Summary
Let's Talk Business Plans publishes practical, well-sourced business planning content through a hybrid editorial workflow: human-led topic selection and editorial standards, AI-assisted research and drafting, and a quality review process that every article must pass before publication. This page explains exactly how that works, what we will and won't do, and how we handle corrections.
Key Takeaways
- •Every article is researched against authoritative primary sources, with citations linked inline.
- •AI tools assist with research and drafting; humans set the standards, choose the topics, and own the outcome.
- •Articles must pass our editorial quality gates — citation count, factual checks, readability, scoring — before going live.
- •James Crothers is the named editorial reviewer accountable for the standards every article meets.
- •We correct factual errors quickly when readers report them — accuracy beats ego.
Our Standards
We write for entrepreneurs who use what they read to make real financial decisions — to apply for SBA loans, raise capital, or launch a business.

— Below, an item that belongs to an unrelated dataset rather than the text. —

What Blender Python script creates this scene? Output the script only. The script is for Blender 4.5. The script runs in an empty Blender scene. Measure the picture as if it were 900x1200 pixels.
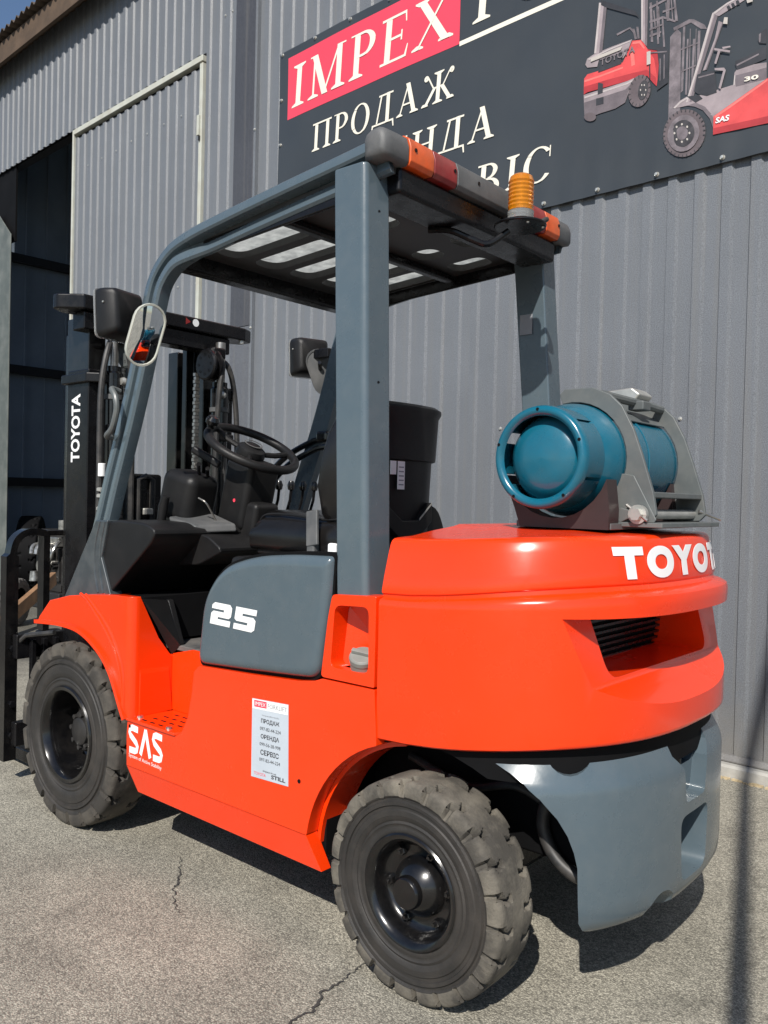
import bpy, bmesh, math, random
from mathutils import Vector, Matrix
random.seed(7)
S = bpy.context.scene
COL = S.collection
R = math.radians

# ---------------------------------------------------------------- camera, sky, sun, exposure
cam_d = bpy.data.cameras.new('camera')
cam = bpy.data.objects.new('camera', cam_d); COL.objects.link(cam)
YAW, PITCH, ROLL = R(130.39), R(-0.92), R(1.344)
fw = Vector((math.cos(PITCH)*math.cos(YAW), math.cos(PITCH)*math.sin(YAW), math.sin(PITCH)))
rt = fw.cross(Vector((0, 0, 1))).normalized(); up = rt.cross(fw)
r2 = math.cos(ROLL)*rt + math.sin(ROLL)*up
u2 = -math.sin(ROLL)*rt + math.cos(ROLL)*up
mw = Matrix((r2, u2, -fw)).transposed().to_4x4(); mw.translation = Vector((1.257, -2.172, 1.215))
cam.matrix_world = mw
cam_d.sensor_fit = 'VERTICAL'; cam_d.sensor_height = 36.0; cam_d.lens = 995/1200*36.0
cam_d.clip_start = 0.05; cam_d.clip_end = 2000
S.camera = cam

SUN_TRAVEL = Vector((-0.120, 0.250, -0.253)).normalized()
to_sun = -SUN_TRAVEL
w = bpy.data.worlds.new('World'); S.world = w; w.use_nodes = True
nt = w.node_tree; nt.nodes.clear()
wo = nt.nodes.new('ShaderNodeOutputWorld'); bg = nt.nodes.new('ShaderNodeBackground')
sky = nt.nodes.new('ShaderNodeTexSky'); sky.sky_type = 'NISHITA'; sky.sun_disc = False
sky.sun_elevation = math.asin(to_sun.z); sky.sun_rotation = math.atan2(to_sun.x, to_sun.y)
sky.air_density = 1.0; sky.dust_density = 0.6; sky.ozone_density = 3.0
bg.inputs['Strength'].default_value = 0.095
nt.links.new(sky.outputs[0], bg.inputs[0]); nt.links.new(bg.outputs[0], wo.inputs[0])
sun_d = bpy.data.lights.new('sun', 'SUN'); sun_d.energy = 5.0; sun_d.angle = R(0.5); sun_d.color = (1, .955, .89)
sun = bpy.data.objects.new('sun', sun_d); COL.objects.link(sun)
sun.rotation_euler = SUN_TRAVEL.to_track_quat('-Z', 'Y').to_euler(); sun.location = (6, -12, 12)
S.view_settings.view_transform = 'Standard'; S.view_settings.look = 'None'
S.view_settings.exposure = 0.2; S.view_settings.gamma = 1.0; S.view_settings.use_curve_mapping = False

# ---------------------------------------------------------------- materials
def mat(name, col, rough=.5, metal=0., vary=.0, vscale=6., bump=0., bscale=200., coat=0., dust=None, dscale=5., damt=.0,
        trans=0., spec=None, emit=None, rvary=0.):
    m = bpy.data.materials.new(name); m.use_nodes = True
    t = m.node_tree; b = t.nodes['Principled BSDF']; L = t.links.new
    b.inputs['Roughness'].default_value = rough; b.inputs['Metallic'].default_value = metal
    if coat: b.inputs['Coat Weight'].default_value = coat; b.inputs['Coat Roughness'].default_value = .08
    if trans: b.inputs['Transmission Weight'].default_value = trans
    if spec is not None: b.inputs['Specular IOR Level'].default_value = spec
    co = t.nodes.new('ShaderNodeTexCoord')
    def noise(sc, det=6., ro=.6):
        n = t.nodes.new('ShaderNodeTexNoise'); n.inputs['Scale'].default_value = sc
        n.inputs['Detail'].default_value = det; n.inputs['Roughness'].default_value = ro
        L(co.outputs['Object'], n.inputs['Vector']); return n
    src = None
    if vary:
        n = noise(vscale); mp = t.nodes.new('ShaderNodeMapRange')
        mp.inputs['From Min'].default_value = .3; mp.inputs['From Max'].default_value = .7
        mp.inputs['To Min'].default_value = 1-vary; mp.inputs['To Max'].default_value = 1+vary
        L(n.outputs['Fac'], mp.inputs['Value'])
        mx = t.nodes.new('ShaderNodeMix'); mx.data_type = 'RGBA'; mx.blend_type = 'MULTIPLY'; mx.inputs[0].default_value = 1
        mx.inputs[6].default_value = (*col, 1); L(mp.outputs[0], mx.inputs[7]); src = mx.outputs[2]
    if dust:
        n = noise(dscale, 8, .65); rp = t.nodes.new('ShaderNodeMapRange'); rp.clamp = True
        rp.inputs['From Min'].default_value = .42; rp.inputs['From Max'].default_value = .68
        rp.inputs['To Min'].default_value = 0; rp.inputs['To Max'].default_value = damt
        L(n.outputs['Fac'], rp.inputs['Value'])
        mx = t.nodes.new('ShaderNodeMix'); mx.data_type = 'RGBA'
        L(rp.outputs[0], mx.inputs[0]); mx.inputs[7].default_value = (*dust, 1)
        if src: L(src, mx.inputs[6])
        else: mx.inputs[6].default_value = (*col, 1)
        src = mx.outputs[2]
    if src: L(src, b.inputs['Base Color'])
    else: b.inputs['Base Color'].default_value = (*col, 1)
    if rvary:
        n = noise(vscale*2.3); mp = t.nodes.new('ShaderNodeMapRange')
        mp.inputs['From Min'].default_value = .3; mp.inputs['From Max'].default_value = .7
        mp.inputs['To Min'].default_value = max(.02, rough-rvary); mp.inputs['To Max'].default_value = rough+rvary
        L(n.outputs['Fac'], mp.inputs['Value']); L(mp.outputs[0], b.inputs['Roughness'])
    if bump:
        n = noise(bscale, 4); bp = t.nodes.new('ShaderNodeBump'); bp.inputs['Strength'].default_value = bump
        bp.inputs['Distance'].default_value = .004
        L(n.outputs['Fac'], bp.inputs['Height']); L(bp.outputs[0], b.inputs['Normal'])
    if emit: b.inputs['Emission Color'].default_value = (*emit, 1)
    return m

M = {}
M['orange'] = mat('orange_paint', (.84, .041, .002), .25, coat=.3, vary=.03, vscale=2., dust=(.66, .055, .012), dscale=9, damt=.12, rvary=.06, bump=.03, bscale=25)
M['grey'] = mat('grey_paint', (.074, .102, .120), .28, coat=.35, vary=.03, vscale=4, dust=(.16, .17, .17), dscale=22, damt=.12, rvary=.07, bump=.10, bscale=22)
M['footgrey'] = mat('dark_grey_moulding', (.042, .052, .058), .3, coat=.3, vary=.1, vscale=12, dust=(.12, .13, .13), dscale=16, damt=.35)
M['greymetal'] = mat('bracket_grey_paint', (.095, .105, .105), .45, vary=.12, vscale=9, dust=(.2, .19, .17), dscale=14, damt=.3, rvary=.1)
M['plastic'] = mat('black_textured_plastic', (.0095, .0095, .010), .42, vary=.15, vscale=8, bump=.2, bscale=420, dust=(.05, .046, .042), dscale=7, damt=.15, spec=.3)
M['greyplastic'] = mat('worn_grey_plastic', (.075, .078, .08), .55, vary=.15, vscale=10, bump=.2, bscale=380, dust=(.22, .21, .2), dscale=8, damt=.35)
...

Bad advice on this site can cost a reader their funding, their savings, or their shot at the venture they have been working toward. We take that seriously. Our editorial standards exist to make sure that does not happen.
Accuracy
Every factual claim in our articles is researched against authoritative primary sources. Citations are linked inline so readers can verify what we say. When sources conflict, we link to the most authoritative one (typically a government agency, an established industry body, or a peer-reviewed publication) and note the disagreement.
Attribution
We do not present claims without sources. If we say the SBA reports a particular figure, the SBA page is linked. If we say a tax rule applies, the IRS page is linked. We do not use AI-generated sources or unverifiable references — and we never invent citations.
Transparency
We use AI tools in our editorial process and we say so. This page exists because we believe readers deserve to know how the articles they rely on are produced. Hiding tooling is the opposite of editorial integrity.
How We Research
Every article begins with a research phase against authoritative primary sources. The model is straightforward: link to the agencies and institutions whose word is closest to the underlying reality, not to other blog posts that link to those agencies.
Sources We Use
Our research draws from the U.S. Small Business Administration (SBA), the Internal Revenue Service (IRS), the Federal Deposit Insurance Corporation (FDIC), the U.S. Census Bureau, state Secretary of State offices, Nolo and other established legal-information publishers, and respected financial industry publications. Every article cites a minimum of four authoritative sources, and most cite considerably more.
Sources We Do Not Use
We do not treat AI-generated content, anonymous forum posts, social media claims, or unverified third-party blog summaries as primary sources. We do not cite Wikipedia as a primary source — though we may use it as a starting point to find the original references.
How We Write
Our editorial workflow is human-led and AI-assisted. Humans set the standards, choose the topics, and decide what gets published. AI tools accelerate the research synthesis and drafting work the same way modern publishers use style guides, templates, and editing software.
Topic Selection
Topics are selected by our editorial team based on what entrepreneurs actually ask — questions from real founders, gaps in the public guidance, and trends in business formation we see in the data. AI does not pick our topics.
Research and Drafting
We use AI tools to assist with research synthesis, structural drafting, and consistency across our library. Every article is built around a researched outline with cited sources before any drafting begins. The AI tools work within the editorial standards we set; they do not override them.
What AI Does Not Do
AI does not choose what we publish. AI does not bypass our quality gates. AI does not generate fictitious citations — every linked source is verified to exist and to support the claim it backs. AI does not write our editorial standards or our corrections policy.
Quality Review
Before any article goes live, it must pass our editorial quality gates. Articles that fail any gate are revised or rejected — they do not appear on the site.
What We Check
Citation completeness: every factual claim must trace to a verifiable source. Source quality: citations must come from authoritative primary sources (see above). Readability: articles must be usable by a real founder, not buried in jargon. Structure: articles must be navigable, with clear headings, summaries, and key takeaways. Scoring: we score articles on factual accuracy, sourcing depth, and quality signals before publishing.
Editorial Accountability
James Crothers serves as the named editorial reviewer responsible for the standards every article on this site meets. The reviewer byline that appears on each article reflects this editorial accountability — not a claim that any single human read every word before publication. Our quality gates, applied systematically to every article, are how those standards are enforced at scale.
Corrections and Updates
When we get something wrong, we fix it. Accuracy is more important than appearing to have always been right.
How to Report an Error
If you spot a factual issue with any article on this site, please contact us through our contact page. Tell us which article, which claim, and what the correct information is. We read every message and review every reported error.
How We Update
Verified errors are corrected promptly. We also review published articles for freshness when regulations, market conditions, or best practices change. Updates are reflected in the article's last-modified date.